Con el paso del tiempo, el apoyo a Pinochet disminuyó y finalmente la oposición pudo derrotarlo en las urnas. Pero siempre recordaré que miles de personas lloraron por él en su funeral.

Las causas penales contra Pinochet nunca concluyeron. ¿Cuál es, según usted, la explicación?

Pinochet estaba protegido por la amnistía que él mismo creó, por su condición de senador vitalicio, por sus conexiones y, especialmente, por el ejército. Creo que en realidad no querían que Pinochet fuera juzgado; retrasaron todo para darle tiempo para morir en paz, en la cama.

¿Cuál era su relación con Salvador Allende y cómo ve retrospectivamente su labor política y sus ideas?

Salvador Allende era primo de mi padre. En Chile, eso significaba que yo era sobrina suya. Mi padre dejó a mi madre cuando yo era tan joven que no tengo recuerdos de él, pero Salvador Allende siguió manteniendo una relación cercana con mi madre. A veces pasábamos el día en el campo o hacíamos viajes cortos a la playa, nos veíamos en los cumpleaños y las fiestas.

Salvador Allende tenía el sueño de transformar Chile en un país donde prevalecieran la justicia y la igualdad.

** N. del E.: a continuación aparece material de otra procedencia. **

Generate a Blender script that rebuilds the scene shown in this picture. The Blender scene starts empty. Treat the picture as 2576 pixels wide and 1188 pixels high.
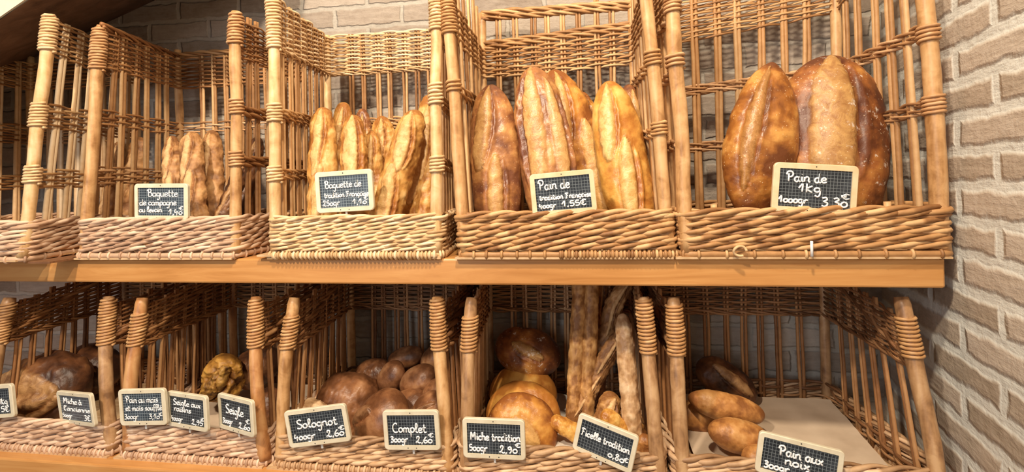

Quería reformas profundas, una revolución pacífica y democrática. Estaba muy adelantado a su época. En la década de 1970, el mundo estaba dividido por la Guerra Fría y Estados Unidos estaba decidido a no permitir que ningún país de Latinoamérica siguiera los pasos de Cuba. La CIA intervino desde el mismo principio para derribar al gobierno de Allende. Los partidos políticos de la derecha chilena estaban dispuestos a destruir el país si ese era el precio que tenían que pagar para librarse del sueño socialista de Allende.

¿Se curarán algún día las heridas en Chile?

Sí, todas las heridas se curan con el tiempo. Han pasado 40 años desde el golpe militar y pronto Pinochet no será más que un nombre para asustar a los niños a la hora de dormir.